### Problem statement
Exact reproduction of the data is required, with images excluded.

== == ==

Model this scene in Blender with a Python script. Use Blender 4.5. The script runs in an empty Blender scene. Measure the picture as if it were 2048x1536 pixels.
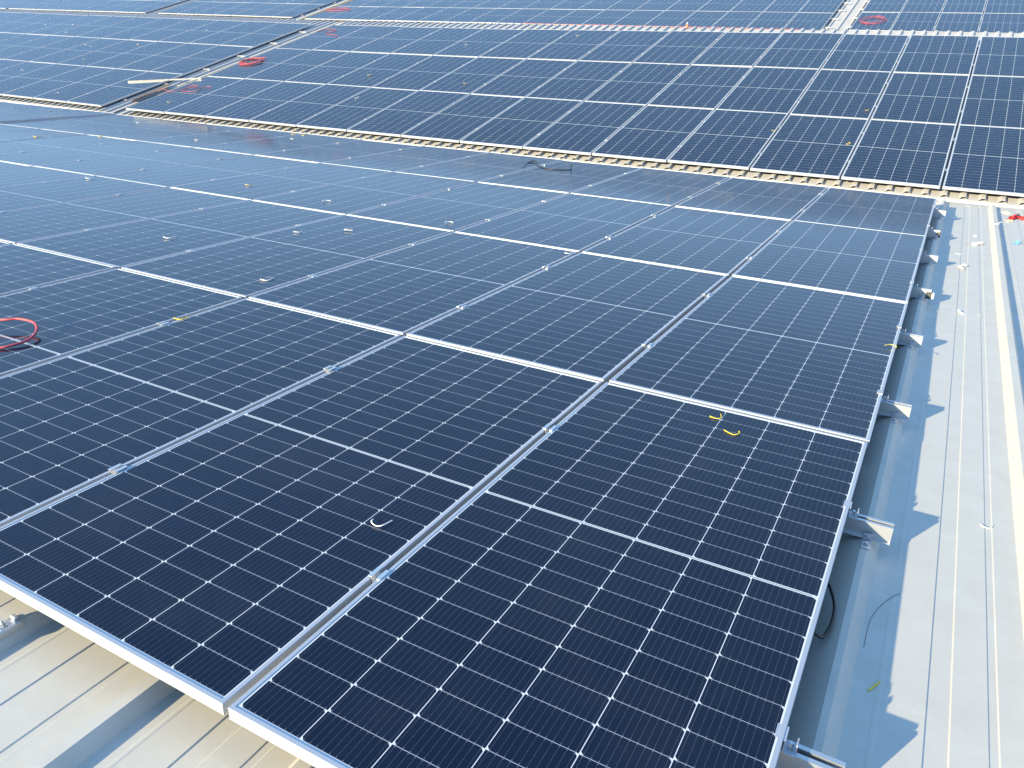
import bpy, bmesh, math, random
from mathutils import Matrix, Vector, noise
random.seed(11)
sc = bpy.context.scene
COL = sc.collection
R = math.radians

# ------------------------------------------------------------------ frames of reference
# "Roof" coordinates: the near array's glass plane is z=0, x to the right along the
# rows, y up the columns (away from the viewer).  The near roof falls 7.6 deg away from us.
T = Matrix.Rotation(R(-7.6), 4, 'X')
PW, PL = 1.154, 2.2718            # panel pitch across and along
FW, FL, FD = 1.130, 2.252, .035   # panel size

def rod(w):
    v = Vector(w)
    return Matrix.Rotation(v.length, 3, v.normalized()) if v.length > 1e-9 else Matrix.Identity(3)

# camera (roof coordinates): focal length in pixels of a 2048 wide frame, rotation, centre
CAM_F = 1549.775
CAM_R = rod((1.92477165, .51681624, -.29748535))   # rows: right, down, forward
CAM_C = Vector((.034346, -3.134184, 1.411017))

def in_view(p, mx=.12, my=.12):
    q = CAM_R @ (Vector(p) - CAM_C)
    if q.z < .1: return False
    x = CAM_F*q.x/q.z/1024; y = CAM_F*q.y/q.z/1024
    return abs(x) < 1+mx and abs(y) < .75+my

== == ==

### Response to the exercise
Model this scene in Blender with a Python script. Use Blender 4.5. The script runs in an empty Blender scene. Measure the picture as if it were 2048x1536 pixels.
import bpy, bmesh, math, random
from mathutils import Matrix, Vector, noise
random.seed(11)
sc = bpy.context.scene
COL = sc.collection
R = math.radians

# ------------------------------------------------------------------ frames of reference
# "Roof" coordinates: the near array's glass plane is z=0, x to the right along the
# rows, y up the columns (away from the viewer).  The near roof falls 7.6 deg away from us.
T = Matrix.Rotation(R(-7.6), 4, 'X')
PW, PL = 1.154, 2.2718            # panel pitch across and along
FW, FL, FD = 1.130, 2.252, .035   # panel size

def rod(w):
    v = Vector(w)
    return Matrix.Rotation(v.length, 3, v.normalized()) if v.length > 1e-9 else Matrix.Identity(3)

# camera (roof coordinates): focal length in pixels of a 2048 wide frame, rotation, centre
CAM_F = 1549.775
CAM_R = rod((1.92477165, .51681624, -.29748535))   # rows: right, down, forward
CAM_C = Vector((.034346, -3.134184, 1.411017))

def in_view(p, mx=.12, my=.12):
    q = CAM_R @ (Vector(p) - CAM_C)
    if q.z < .1: return False
    x = CAM_F*q.x/q.z/1024; y = CAM_F*q.y/q.z/1024
    return abs(x) < 1+mx and abs(y) < .75+my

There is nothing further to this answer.